For centuries, knitting was an art known only in the Muslim world. Knitting came to Scotland from Spain in the 1400s. Until then, Europeans wore stockings cut and sewn from cloth. Or they wore foot wraps, which could not “breathe” and tended to become very smelly indeed.
In 1589, William Lee invented a knitting machine and asked Queen Elizabeth for a patent. She said “not yet.” She didn’t want to deprive villagers of extra income from knitting. Moreover, the work from Lee’s machine was coarse — only 8 stitches per inch. A few years later, he tripled the number of stitches, but the answer was still no. A century went by. Eventually Lee’s machines — also known as stocking frames or framework knitting machines — made Nottingham more famous for knitted cotton stockings than for Robin Hood.
The key concept in Lee’s machine was the “bearded” needle, bent into a hook at the end.

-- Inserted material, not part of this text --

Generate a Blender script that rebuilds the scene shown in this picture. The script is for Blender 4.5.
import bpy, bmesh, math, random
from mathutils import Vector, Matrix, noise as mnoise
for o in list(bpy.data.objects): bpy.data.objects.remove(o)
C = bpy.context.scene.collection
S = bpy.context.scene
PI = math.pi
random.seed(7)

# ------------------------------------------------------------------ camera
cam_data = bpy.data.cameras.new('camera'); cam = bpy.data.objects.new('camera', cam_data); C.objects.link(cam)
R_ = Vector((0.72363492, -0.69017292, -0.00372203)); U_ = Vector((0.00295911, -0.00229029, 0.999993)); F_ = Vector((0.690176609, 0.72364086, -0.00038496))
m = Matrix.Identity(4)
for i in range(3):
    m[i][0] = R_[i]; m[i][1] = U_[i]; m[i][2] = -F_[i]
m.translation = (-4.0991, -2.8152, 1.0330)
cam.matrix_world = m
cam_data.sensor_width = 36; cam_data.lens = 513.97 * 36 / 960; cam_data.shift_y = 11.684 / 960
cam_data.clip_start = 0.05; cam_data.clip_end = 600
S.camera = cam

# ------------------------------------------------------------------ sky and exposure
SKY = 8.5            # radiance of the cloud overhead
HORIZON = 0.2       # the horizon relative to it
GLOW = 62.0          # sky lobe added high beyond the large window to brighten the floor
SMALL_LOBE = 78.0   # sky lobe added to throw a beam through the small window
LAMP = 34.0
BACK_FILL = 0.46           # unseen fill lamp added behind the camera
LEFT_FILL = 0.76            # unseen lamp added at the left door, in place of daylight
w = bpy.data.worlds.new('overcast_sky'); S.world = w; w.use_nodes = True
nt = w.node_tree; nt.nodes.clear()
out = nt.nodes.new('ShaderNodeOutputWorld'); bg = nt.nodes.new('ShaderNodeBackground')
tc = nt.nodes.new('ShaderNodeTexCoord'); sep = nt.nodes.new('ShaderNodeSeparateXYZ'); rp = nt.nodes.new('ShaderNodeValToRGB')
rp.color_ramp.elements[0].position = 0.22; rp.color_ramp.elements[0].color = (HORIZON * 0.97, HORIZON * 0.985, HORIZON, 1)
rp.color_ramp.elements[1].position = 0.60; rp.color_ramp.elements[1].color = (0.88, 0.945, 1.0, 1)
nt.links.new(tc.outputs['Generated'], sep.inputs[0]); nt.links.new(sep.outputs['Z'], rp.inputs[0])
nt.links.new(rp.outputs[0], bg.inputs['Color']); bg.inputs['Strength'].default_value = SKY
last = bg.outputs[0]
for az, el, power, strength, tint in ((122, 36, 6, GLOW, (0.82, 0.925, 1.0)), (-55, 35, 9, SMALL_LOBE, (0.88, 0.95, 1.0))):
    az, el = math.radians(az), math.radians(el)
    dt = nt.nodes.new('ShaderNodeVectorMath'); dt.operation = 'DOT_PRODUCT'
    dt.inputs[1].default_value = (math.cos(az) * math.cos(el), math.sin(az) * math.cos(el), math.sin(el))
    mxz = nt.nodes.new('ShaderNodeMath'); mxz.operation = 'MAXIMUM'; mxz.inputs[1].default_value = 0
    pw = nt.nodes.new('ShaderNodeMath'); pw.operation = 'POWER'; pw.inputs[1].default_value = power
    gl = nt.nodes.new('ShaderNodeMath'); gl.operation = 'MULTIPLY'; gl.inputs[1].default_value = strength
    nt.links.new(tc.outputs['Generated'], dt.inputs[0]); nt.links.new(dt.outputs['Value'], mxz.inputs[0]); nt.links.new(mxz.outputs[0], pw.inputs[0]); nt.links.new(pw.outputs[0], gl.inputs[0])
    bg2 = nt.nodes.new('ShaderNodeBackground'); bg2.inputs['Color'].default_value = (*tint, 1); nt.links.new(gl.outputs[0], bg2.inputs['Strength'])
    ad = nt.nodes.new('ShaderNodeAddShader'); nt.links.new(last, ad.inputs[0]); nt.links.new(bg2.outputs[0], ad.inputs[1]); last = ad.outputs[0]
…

Sinkers push the yarn down between the needles, forming loops. The needles then retract, pulling the new loops toward the last row of loops. A presser bar closes the hooks on the bearded needles, allowing the new loops to be pulled through the old loops. The needle doesn’t snag because its point is pressed into a slot in the body of the needle. These illustrations are adapted from an article titled “The Art of Knitting”at the Barrow Upon Soar page of the leicestershirevillages website.
The second version (1665) of Jan Steen’s The Morning Toilet shows the strangle marks on a woman’s calves from stockings . There is a footie sole in the stocking, Her wood-soled shoes, called pattens, have a slightly elevated heel. Poor thing, time for bed.